» **Exercise**
Reproduce the listing below exactly. Pictures do not belong in the copy.

» **Source excerpt**
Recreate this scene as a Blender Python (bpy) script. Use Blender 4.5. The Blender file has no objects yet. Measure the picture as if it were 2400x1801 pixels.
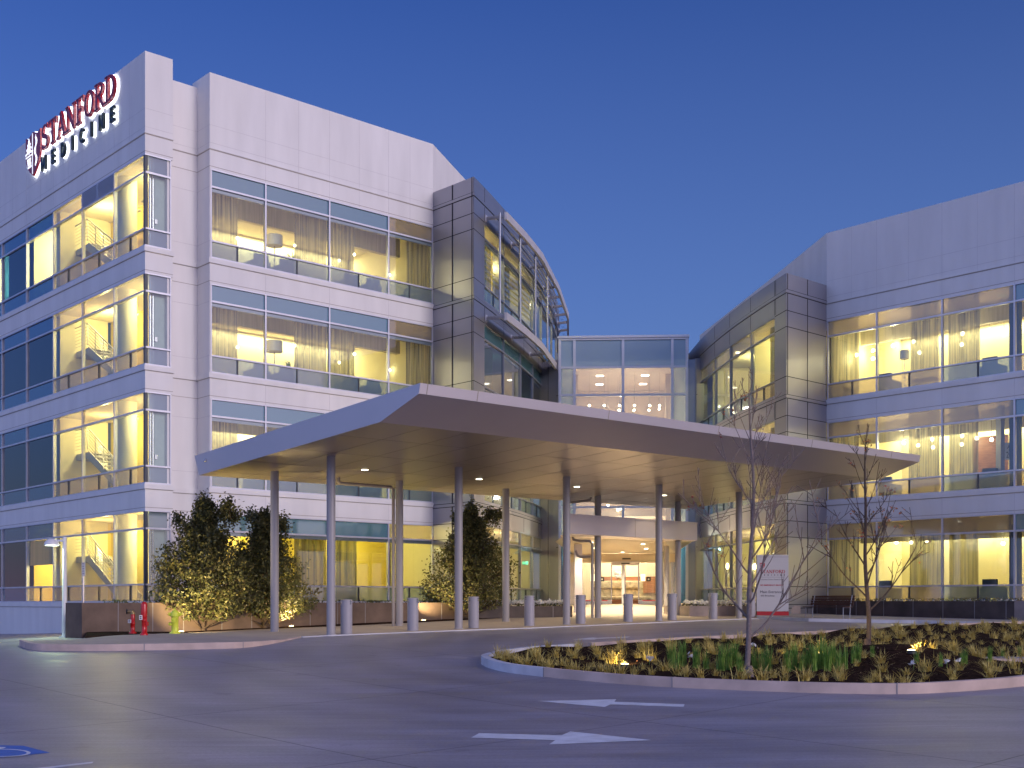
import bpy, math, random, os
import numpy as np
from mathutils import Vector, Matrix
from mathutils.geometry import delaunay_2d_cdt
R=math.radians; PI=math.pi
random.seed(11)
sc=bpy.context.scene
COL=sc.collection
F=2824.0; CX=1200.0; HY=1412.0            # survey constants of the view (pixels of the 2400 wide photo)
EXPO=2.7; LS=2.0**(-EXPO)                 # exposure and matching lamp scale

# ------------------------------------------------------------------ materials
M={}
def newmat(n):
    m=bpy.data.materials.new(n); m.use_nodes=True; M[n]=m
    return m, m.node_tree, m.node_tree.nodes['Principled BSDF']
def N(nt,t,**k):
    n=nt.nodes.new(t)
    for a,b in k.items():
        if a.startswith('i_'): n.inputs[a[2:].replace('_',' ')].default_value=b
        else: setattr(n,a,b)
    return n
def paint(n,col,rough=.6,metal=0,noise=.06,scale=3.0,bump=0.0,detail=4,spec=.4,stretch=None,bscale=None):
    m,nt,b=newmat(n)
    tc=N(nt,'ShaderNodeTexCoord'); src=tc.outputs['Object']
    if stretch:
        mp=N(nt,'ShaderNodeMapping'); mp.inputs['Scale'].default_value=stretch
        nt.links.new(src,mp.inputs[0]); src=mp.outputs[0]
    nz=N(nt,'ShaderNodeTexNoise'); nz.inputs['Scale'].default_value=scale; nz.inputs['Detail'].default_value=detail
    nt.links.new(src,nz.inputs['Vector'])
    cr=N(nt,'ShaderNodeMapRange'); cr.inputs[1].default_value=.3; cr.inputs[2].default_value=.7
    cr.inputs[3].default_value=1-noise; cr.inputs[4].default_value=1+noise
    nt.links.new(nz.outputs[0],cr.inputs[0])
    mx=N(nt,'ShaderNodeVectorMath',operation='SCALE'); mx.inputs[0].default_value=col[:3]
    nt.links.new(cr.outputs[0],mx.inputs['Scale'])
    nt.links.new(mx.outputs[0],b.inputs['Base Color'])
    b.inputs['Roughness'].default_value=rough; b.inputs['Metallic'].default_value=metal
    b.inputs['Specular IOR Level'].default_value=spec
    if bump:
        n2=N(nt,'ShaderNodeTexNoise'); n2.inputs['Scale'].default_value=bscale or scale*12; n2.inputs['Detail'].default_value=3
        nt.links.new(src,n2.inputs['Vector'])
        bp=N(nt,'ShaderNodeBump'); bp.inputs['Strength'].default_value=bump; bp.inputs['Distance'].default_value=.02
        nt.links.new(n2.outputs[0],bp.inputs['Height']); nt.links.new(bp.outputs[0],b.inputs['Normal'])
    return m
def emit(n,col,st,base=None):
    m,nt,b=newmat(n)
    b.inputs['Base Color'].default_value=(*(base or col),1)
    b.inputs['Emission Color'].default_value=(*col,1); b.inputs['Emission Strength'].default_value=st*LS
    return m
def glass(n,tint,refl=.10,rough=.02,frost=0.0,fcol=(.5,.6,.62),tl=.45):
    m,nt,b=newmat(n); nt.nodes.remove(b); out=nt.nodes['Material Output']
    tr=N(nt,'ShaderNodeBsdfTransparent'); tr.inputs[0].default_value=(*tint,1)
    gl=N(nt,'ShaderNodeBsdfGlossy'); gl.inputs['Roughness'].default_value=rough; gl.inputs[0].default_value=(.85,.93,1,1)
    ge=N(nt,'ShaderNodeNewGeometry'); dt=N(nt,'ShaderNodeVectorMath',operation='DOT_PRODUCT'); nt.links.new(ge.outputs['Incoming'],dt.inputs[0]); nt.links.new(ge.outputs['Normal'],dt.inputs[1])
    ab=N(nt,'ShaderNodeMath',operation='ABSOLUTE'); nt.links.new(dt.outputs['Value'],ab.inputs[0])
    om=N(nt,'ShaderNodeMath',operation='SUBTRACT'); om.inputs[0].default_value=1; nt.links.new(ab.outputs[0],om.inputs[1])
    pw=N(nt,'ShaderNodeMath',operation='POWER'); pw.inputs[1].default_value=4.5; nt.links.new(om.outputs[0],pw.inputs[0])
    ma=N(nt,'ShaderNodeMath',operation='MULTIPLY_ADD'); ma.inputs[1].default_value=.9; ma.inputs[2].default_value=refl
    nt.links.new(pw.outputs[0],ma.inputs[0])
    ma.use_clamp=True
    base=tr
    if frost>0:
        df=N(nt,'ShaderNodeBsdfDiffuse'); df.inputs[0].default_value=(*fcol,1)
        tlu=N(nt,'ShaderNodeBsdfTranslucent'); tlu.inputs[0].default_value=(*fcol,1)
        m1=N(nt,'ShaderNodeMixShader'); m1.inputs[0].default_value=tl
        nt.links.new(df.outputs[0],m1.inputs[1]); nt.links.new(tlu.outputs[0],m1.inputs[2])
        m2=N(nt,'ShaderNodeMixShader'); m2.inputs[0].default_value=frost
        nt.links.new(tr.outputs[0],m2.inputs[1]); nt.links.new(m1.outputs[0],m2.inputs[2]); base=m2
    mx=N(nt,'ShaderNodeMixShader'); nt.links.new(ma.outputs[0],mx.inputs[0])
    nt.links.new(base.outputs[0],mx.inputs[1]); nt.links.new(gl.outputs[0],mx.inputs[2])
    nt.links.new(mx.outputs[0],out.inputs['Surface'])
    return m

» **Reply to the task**
Recreate this scene as a Blender Python (bpy) script. Use Blender 4.5. The Blender file has no objects yet. Measure the picture as if it were 2400x1801 pixels.
import bpy, math, random, os
import numpy as np
from mathutils import Vector, Matrix
from mathutils.geometry import delaunay_2d_cdt
R=math.radians; PI=math.pi
random.seed(11)
sc=bpy.context.scene
COL=sc.collection
F=2824.0; CX=1200.0; HY=1412.0            # survey constants of the view (pixels of the 2400 wide photo)
EXPO=2.7; LS=2.0**(-EXPO)                 # exposure and matching lamp scale

# ------------------------------------------------------------------ materials
M={}
def newmat(n):
    m=bpy.data.materials.new(n); m.use_nodes=True; M[n]=m
    return m, m.node_tree, m.node_tree.nodes['Principled BSDF']
def N(nt,t,**k):
    n=nt.nodes.new(t)
    for a,b in k.items():
        if a.startswith('i_'): n.inputs[a[2:].replace('_',' ')].default_value=b
        else: setattr(n,a,b)
    return n
def paint(n,col,rough=.6,metal=0,noise=.06,scale=3.0,bump=0.0,detail=4,spec=.4,stretch=None,bscale=None):
    m,nt,b=newmat(n)
    tc=N(nt,'ShaderNodeTexCoord'); src=tc.outputs['Object']
    if stretch:
        mp=N(nt,'ShaderNodeMapping'); mp.inputs['Scale'].default_value=stretch
        nt.links.new(src,mp.inputs[0]); src=mp.outputs[0]
    nz=N(nt,'ShaderNodeTexNoise'); nz.inputs['Scale'].default_value=scale; nz.inputs['Detail'].default_value=detail
    nt.links.new(src,nz.inputs['Vector'])
    cr=N(nt,'ShaderNodeMapRange'); cr.inputs[1].default_value=.3; cr.inputs[2].default_value=.7
    cr.inputs[3].default_value=1-noise; cr.inputs[4].default_value=1+noise
    nt.links.new(nz.outputs[0],cr.inputs[0])
    mx=N(nt,'ShaderNodeVectorMath',operation='SCALE'); mx.inputs[0].default_value=col[:3]
    nt.links.new(cr.outputs[0],mx.inputs['Scale'])
    nt.links.new(mx.outputs[0],b.inputs['Base Color'])
    b.inputs['Roughness'].default_value=rough; b.inputs['Metallic'].default_value=metal
    b.inputs['Specular IOR Level'].default_value=spec
    if bump:
        n2=N(nt,'ShaderNodeTexNoise'); n2.inputs['Scale'].default_value=bscale or scale*12; n2.inputs['Detail'].default_value=3
        nt.links.new(src,n2.inputs['Vector'])
        bp=N(nt,'ShaderNodeBump'); bp.inputs['Strength'].default_value=bump; bp.inputs['Distance'].default_value=.02
        nt.links.new(n2.outputs[0],bp.inputs['Height']); nt.links.new(bp.outputs[0],b.inputs['Normal'])
    return m
def emit(n,col,st,base=None):
    m,nt,b=newmat(n)
    b.inputs['Base Color'].default_value=(*(base or col),1)
    b.inputs['Emission Color'].default_value=(*col,1); b.inputs['Emission Strength'].default_value=st*LS
    return m
def glass(n,tint,refl=.10,rough=.02,frost=0.0,fcol=(.5,.6,.62),tl=.45):
    m,nt,b=newmat(n); nt.nodes.remove(b); out=nt.nodes['Material Output']
    tr=N(nt,'ShaderNodeBsdfTransparent'); tr.inputs[0].default_value=(*tint,1)
    gl=N(nt,'ShaderNodeBsdfGlossy'); gl.inputs['Roughness'].default_value=rough; gl.inputs[0].default_value=(.85,.93,1,1)
    ge=N(nt,'ShaderNodeNewGeometry'); dt=N(nt,'ShaderNodeVectorMath',operation='DOT_PRODUCT'); nt.links.new(ge.outputs['Incoming'],dt.inputs[0]); nt.links.new(ge.outputs['Normal'],dt.inputs[1])
    ab=N(nt,'ShaderNodeMath',operation='ABSOLUTE'); nt.links.new(dt.outputs['Value'],ab.inputs[0])
    om=N(nt,'ShaderNodeMath',operation='SUBTRACT'); om.inputs[0].default_value=1; nt.links.new(ab.outputs[0],om.inputs[1])
    pw=N(nt,'ShaderNodeMath',operation='POWER'); pw.inputs[1].default_value=4.5; nt.links.new(om.outputs[0],pw.inputs[0])
    ma=N(nt,'ShaderNodeMath',operation='MULTIPLY_ADD'); ma.inputs[1].default_value=.9; ma.inputs[2].default_value=refl
    nt.links.new(pw.outputs[0],ma.inputs[0])
    ma.use_clamp=True
    base=tr
    if frost>0:
        df=N(nt,'ShaderNodeBsdfDiffuse'); df.inputs[0].default_value=(*fcol,1)
        tlu=N(nt,'ShaderNodeBsdfTranslucent'); tlu.inputs[0].default_value=(*fcol,1)
        m1=N(nt,'ShaderNodeMixShader'); m1.inputs[0].default_value=tl
        nt.links.new(df.outputs[0],m1.inputs[1]); nt.links.new(tlu.outputs[0],m1.inputs[2])
        m2=N(nt,'ShaderNodeMixShader'); m2.inputs[0].default_value=frost
        nt.links.new(tr.outputs[0],m2.inputs[1]); nt.links.new(m1.outputs[0],m2.inputs[2]); base=m2
    mx=N(nt,'ShaderNodeMixShader'); nt.links.new(ma.outputs[0],mx.inputs[0])
    nt.links.new(base.outputs[0],mx.inputs[1]); nt.links.new(gl.outputs[0],mx.inputs[2])
    nt.links.new(mx.outputs[0],out.inputs['Surface'])
    return m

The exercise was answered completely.